* start DATA *

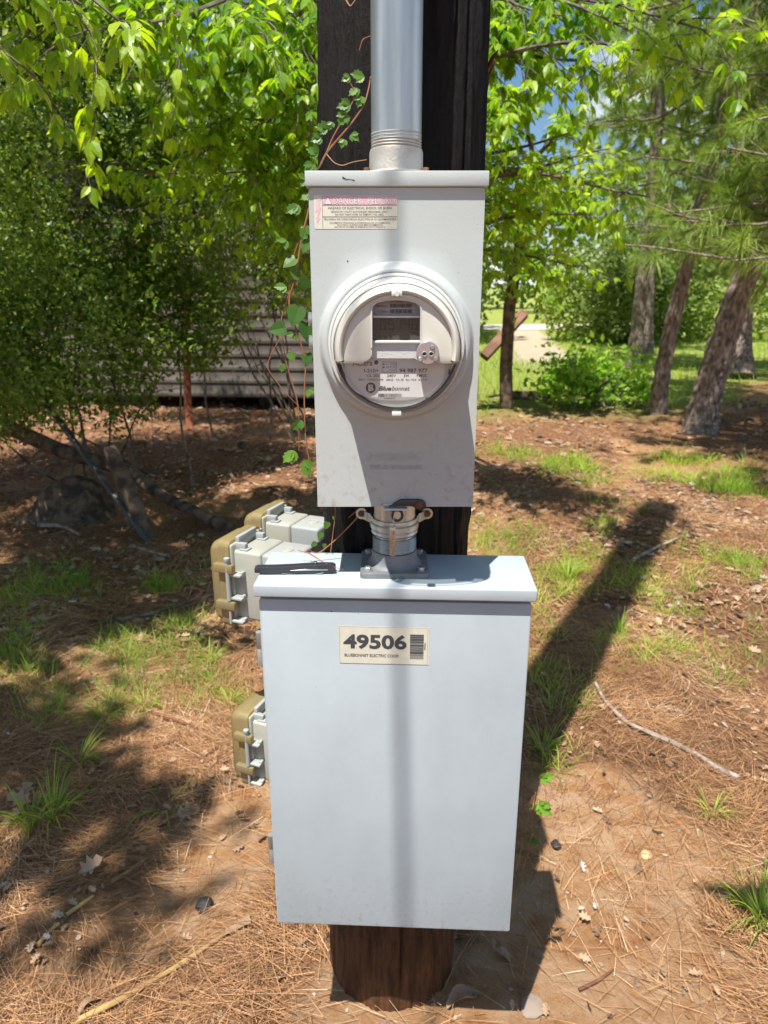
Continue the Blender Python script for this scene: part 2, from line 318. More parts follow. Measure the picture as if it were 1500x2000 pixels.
def ground_mat():
    m = bpy.data.materials.new('clay_and_litter'); m.use_nodes = True; n = m.node_tree.nodes; l = m.node_tree.links; b = n['Principled BSDF']
    t = n.new('ShaderNodeTexCoord')
    def nz(scale, det=8, rgh=.6, st=None):
        a = n.new('ShaderNodeTexNoise'); a.inputs['Scale'].default_value = scale; a.inputs['Detail'].default_value = det; a.inputs['Roughness'].default_value = rgh
        if st:
            q = n.new('ShaderNodeMapping'); q.inputs['Scale'].default_value = st[:3]; q.inputs['Rotation'].default_value = (0, 0, st[3]); l.new(t.outputs['Object'], q.inputs[0]); l.new(q.outputs[0], a.inputs['Vector'])
        else: l.new(t.outputs['Object'], a.inputs['Vector'])
        return a.outputs['Fac']
    def ramp(fac, cs):
        r = n.new('ShaderNodeValToRGB'); e = r.color_ramp.elements
        while len(e) < len(cs): e.new(.5)
        for k, (p, c) in enumerate(cs): e[k].position = p; e[k].color = (*c, 1)
        l.new(fac, r.inputs[0]); return r.outputs[0]
    def mix(f, a, c):
        x = n.new('ShaderNodeMixRGB'); l.new(f, x.inputs[0]); l.new(a, x.inputs[1]); l.new(c, x.inputs[2]); return x.outputs[0]
    def attr(k):
        a = n.new('ShaderNodeAttribute'); a.attribute_name = k; return a.outputs['Fac']
    clay = ramp(nz(9, 10, .7), [(.3, (.38, .14, .045)), (.44, (.66, .35, .165)), (.62, (.82, .54, .33))])
    lit = ramp(nz(34, 10, .75), [(.34, (.04, .015, .007)), (.50, (.26, .105, .045)), (.68, (.60, .34, .19))])
    lit2 = ramp(nz(60, 6, .8, (1, .2, 1, .5)), [(.36, (.08, .033, .016)), (.62, (.52, .31, .19))])
    c = mix(nz(3, 3), lit, lit2); c = mix(attr('clay'), c, clay)
    grs = ramp(nz(20, 8, .8), [(.3, (.12, .16, .03)), (.5, (.27, .32, .07)), (.72, (.46, .43, .18))])
    c = mix(attr('lawn'), c, grs)
    snd = ramp(nz(5, 6), [(.3, (.42, .33, .23)), (.7, (.55, .47, .36))]); c = mix(attr('sand'), c, snd)
    l.new(c, b.inputs['Base Color']); b.inputs['Roughness'].default_value = .95; b.inputs['Specular IOR Level'].default_value = .15
    q = n.new('ShaderNodeBump'); q.inputs['Strength'].default_value = 1; q.inputs['Distance'].default_value = .03; l.new(nz(55, 10, .85), q.inputs['Height']); l.new(q.outputs[0], b.inputs['Normal'])
    return m
M['ground'] = ground_mat()
M['bark'] = mat('pine_bark', (.08, .058, .045), .9, 0, 1, 26, col2=(.36, .29, .24), cscale=30, stretch=(1, 1, .45), cpos=(.34, .70), detail=9)
M['twig'] = mat('twig_bark', (.06, .045, .035), .85, 0, .5, 60, col2=(.20, .165, .13), cscale=12)
M['palewood'] = mat('bleached_stick', (.17, .13, .105), .8, 0, .8, 70, col2=(.36, .30, .26), cscale=30)
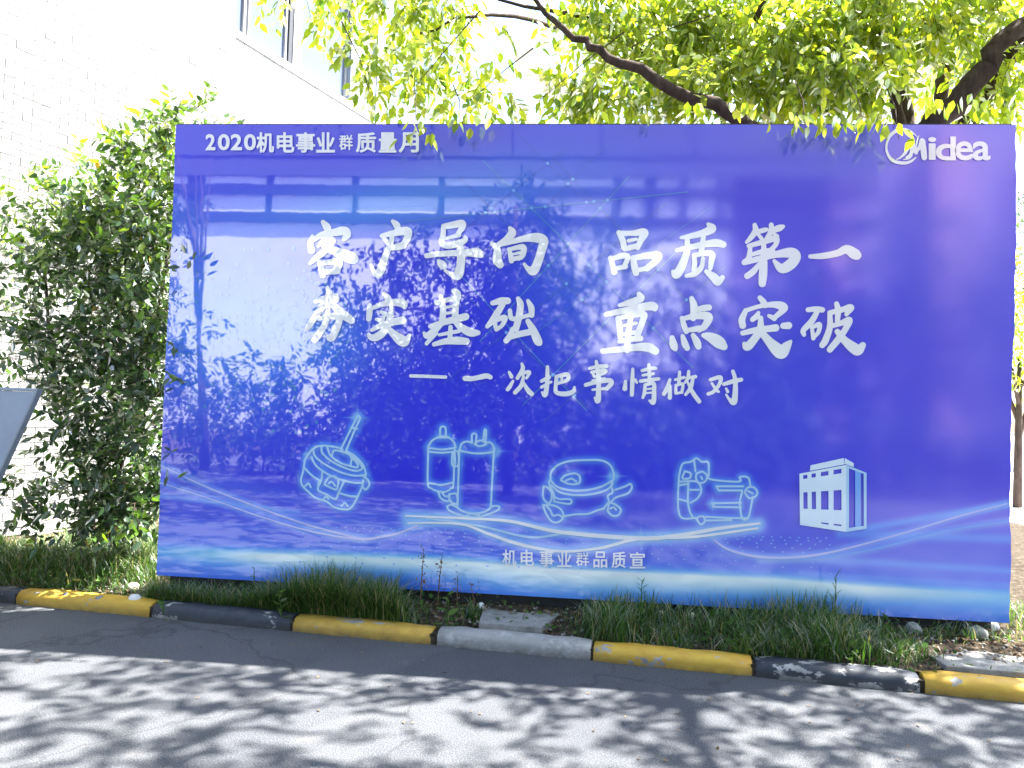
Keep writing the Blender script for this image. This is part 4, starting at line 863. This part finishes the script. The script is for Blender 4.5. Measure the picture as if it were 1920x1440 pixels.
for (px, py, y, rx, ry, n) in lob:
    c = W_(px, py, y); s_ = ((c-CAM) @ FW)/FPX
    p, d, s1, t1 = twigs(c, (rx*s_, .30, ry*s_), int(n*1.35), per=8, tlen=.22, droop=.12, shell=.1)
    LP.append(p); LD.append(d); TS.append(s1); TT.append(t1)
P = np.vstack(LP); D = np.vstack(LD); keep = ~((P[:, 0] > -2.76) & (P[:, 1] < 0.16) & (P[:, 1] > -.1)) & ~((P[:, 0] > -2.60) & (P[:, 1] < 0.16)); P, D = P[keep], D[keep]
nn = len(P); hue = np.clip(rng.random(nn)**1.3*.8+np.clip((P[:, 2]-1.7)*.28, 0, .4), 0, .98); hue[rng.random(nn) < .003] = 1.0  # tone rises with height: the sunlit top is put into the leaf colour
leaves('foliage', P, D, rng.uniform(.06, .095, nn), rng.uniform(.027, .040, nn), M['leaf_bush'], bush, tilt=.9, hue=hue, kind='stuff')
V, F = twig_mesh(np.vstack(TS), np.vstack(TT), .003); link('twigs', mesh_np('twigs', V, F), M['bark'], bush, kind='stuff')
for (px, py, y, n) in [(332, 470, -.10, 6), (345, 500, -.12, 5), (330, 715, -.12, 7), (312, 560, -.05, 5), (318, 850, -.08, 4), (322, 890, -.08, 3), (325, 640, -.06, 4), (330, 220, .1, 5), (360, 205, .2, 5), (395, 212, .2, 4), (120, 345, .1, 4), (180, 310, .2, 5), (220, 320, .2, 4),
                       (20, 355, .2, 4), (40, 350, .2, 3), (265, 420, -.05, 9), (240, 520, -.05, 8), (150, 560, -.05, 8), (90, 500, -.05, 8), (200, 640, -.05, 8), (120, 700, -.05, 8), (190, 830, -.05, 8), (60, 1020, -.1, 3), (75, 1000, -.1, 4), (195, 1000, .0, 3), (265, 960, -.02, 6), (240, 985, 0, 4), (30, 980, 0, 4), (110, 950, 0, 5)]:
    c = W_(px, py, y)
    for i in range(n):
        p = c+rng.normal(0, .035, 3)*np.array([1, .4, 1]); a_ = rng.uniform(0, 6.28)
        single_leaf(p, np.array([math.cos(a_), -.5+rng.normal(0, .3), math.sin(a_)*.8]), rng.uniform(.065, .095), rng.uniform(.028, .038), 'bush', M['leaf_bush'], bush, float(np.clip(rng.random()*1.0, 0, .99)))

# ---- trees beyond the right edge, and trees across the road
def simple_tree(x, y, h, rad, zc, rz, nt, label, r=.09, group=None, leafm='leaf_far', size=(.08, .13), lobes_=None, lean=0.0):
    t_ = empty('tree', (x, y, 0.05), label=label, cat='tree', group=group)
    mb = MB(); mb.tube([(x, y, -.02), (x+lean*.3, y, h*.3), (x+lean, y, h*.75)], [r, r*.8, r*.4], 9); mb.build('trunk', M['bark'], t_, smooth=True)
    for i in range(4):
        a_ = i*1.7+x; e = (x+lean+math.cos(a_)*rad*.6, y+math.sin(a_)*rad*.5, zc+rz*.35); s_ = (x+lean*.5, y, h*(.35+.08*i))
        mb = MB(); mb.tube([s_, tuple((np.array(s_)+np.array(e))/2+np.array([0, 0, .1])), e], [r*.5, r*.35, r*.12], 6); mb.build('branch', M['bark'], t_, smooth=True)
    Ps, Ds = [], []
    for (cx, cy, cz, a_, b_, c_, n) in (lobes_ or [(x+lean, y, zc, rad, rad*.8, rz, nt)]):
        p, d, s1, t1 = twigs((cx, cy, cz), (a_, b_, c_), n, per=8, tlen=.4, droop=.7, shell=.15); Ps.append(p); Ds.append(d)
    p = np.vstack(Ps); d = np.vstack(Ds); p[:, 2] = np.maximum(p[:, 2], .12)
    leaves('crown', p, d, rng.uniform(size[0], size[1], len(p)), rng.uniform(.4, .55, len(p))*size[0], M[leafm], t_, kind='stuff'); return t_
simple_tree(6.75, 7.4, 3.2, 1.5, 3.0, 1.2, 700, 'small tree with thin trunk seen just past the right edge of the board', .07, None, 'leaf_tree')
simple_tree(9.6, 13.5, 5, 2.2, 5.2, 1.5, 420, 'taller tree far behind the right edge of the board', .12)
g = 'trees across the road'
simple_tree(-2.4, -9, 5, 1.6, 2.4, 1.8, 0, 'broad tree across the road with drooping foliage', .11, g, 'leaf_far', (.11, .17),
            [(-3.7, -9, 2.3, .9, .7, 1.5, 150), (-2.2, -9, 1.7, 1.4, .9, 1.6, 900), (-3.2, -9, 1.2, 1.2, .9, 1.2, 420), (-.7, -9, 2.9, 1.1, .8, 2.2, 800), (-3.2, -9, 4.2, 1.1, .6, .6, 55), (-1.5, -9, 4.1, .9, .6, .5, 70), (-3.9, -9, 1.2, .8, .6, .9, 140)])
hd = empty('screen_hedge', (0, -8.2, 0.02), label='added clipped hedge along the far side of the road', cat='screen_hedge')  # put in to hide the bright far ground from the board reflection
Ph, Dh = [], []
for i in range(15):
    x = -5.3+i*1.15
    p, d, s1, t1 = twigs((x, -8.3-i*.02, .75), (.75, .35, .72), 130, per=8, tlen=.3, droop=.2, shell=.1); Ph.append(p); Dh.append(d)
p = np.vstack(Ph); d = np.vstack(Dh); p[:, 2] = np.maximum(p[:, 2], .03); leaves('foliage', p, d, rng.uniform(.10, .15, len(p)), rng.uniform(.05, .07, len(p)), M['leaf_far'], hd, kind='stuff')
mb = MB()
for i in range(16): mb.tube([(-5.5+i*1.1, -8.3, 0), (-5.5+i*1.1+.05, -8.3, .9)], [.03, .015], 6)
mb.build('stems', M['bark'], hd, kind='stuff')
simple_tree(-1.0, -6.9, 6, 1.6, 2.4, 1.8, 0, 'tree with long hanging sprays on the far kerb of the road', .07, g, 'leaf_far', (.10, .15),
            [(-3.0, -6, 3.3, .8, .4, .8, 60), (-1.8, -6, 3.0, 1.0, .5, 1.2, 150), (-.8, -6, 3.4, .7, .5, 1.4, 150), (-3.3, -6, 2.2, .55, .4, .6, 70), (-2.4, -6, 1.6, 1.0, .5, .8, 150), (-.6, -6, 1.6, 1.1, .5, 1.0, 160), (.9, -6, 1.4, 1.0, .5, .8, 120), (1.2, -6, 3.2, 1.1, .4, 1.0, 60), (2.2, -6, 2.4, .7, .4, .8, 50), (-4.5, -6, 1.7, .5, .35, .5, 60), (-5.6, -6, 1.5, .5, .35, 1.2, 90), (-4.0, -6, 1.0, .5, .35, .7, 70)])
simple_tree(2.0, -9.4, 5, 1.5, 2.6, 1.6, 0, 'lighter tree across the road with gaps in its crown', .10, g, 'leaf_far', (.11, .17),
            [(1.1, -9.4, 1.2, 1.5, .8, 1.3, 700), (1.9, -9.4, 3.4, 1.2, .7, 1.1, 120), (3.0, -9.4, 1.7, 1.2, .8, 1.5, 600), (.6, -9.4, 4.4, .7, .5, .6, 40)])
simple_tree(5.2, -10, 6, 2.2, 3.4, 2.6, 0, 'tall dense tree across the road in front of the pink building', .13, g, 'leaf_far', (.11, .17),
            [(4.2, -10, 2.2, 1.4, 1, 2.2, 700), (6.2, -10, 3.0, 1.9, 1, 2.8, 800), (8.6, -10, 3, 1.7, 1, 2.5, 420)])
simple_tree(-6.75, -8.6, 6, .5, 5.6, .7, 0, 'slender leaning tree across the road at the left', .085, g, 'leaf_far', (.10, .15),
            [(-7.9, -9, 5.0, .7, .5, .5, 90), (-7.9, -9, 1.6, .5, .5, 1.1, 110), (-6.4, -9, .9, 1.0, .5, .7, 150), (-8.4, -9, 3.0, .6, .5, 1.4, 150)], lean=-.45)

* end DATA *

§ YOUR TASK
Every line from the one containing "Keep writing the" through the one containing "P = np.vstack(LP);" is to be given again exactly, both ends included, and no line outside that range.

§ RESULT
Keep writing the Blender script for this image. This is part 4, starting at line 863. This part finishes the script. The script is for Blender 4.5. Measure the picture as if it were 1920x1440 pixels.
for (px, py, y, rx, ry, n) in lob:
    c = W_(px, py, y); s_ = ((c-CAM) @ FW)/FPX
    p, d, s1, t1 = twigs(c, (rx*s_, .30, ry*s_), int(n*1.35), per=8, tlen=.22, droop=.12, shell=.1)
    LP.append(p); LD.append(d); TS.append(s1); TT.append(t1)
P = np.vstack(LP); D = np.vstack(LD); keep = ~((P[:, 0] > -2.76) & (P[:, 1] < 0.16) & (P[:, 1] > -.1)) & ~((P[:, 0] > -2.60) & (P[:, 1] < 0.16)); P, D = P[keep], D[keep]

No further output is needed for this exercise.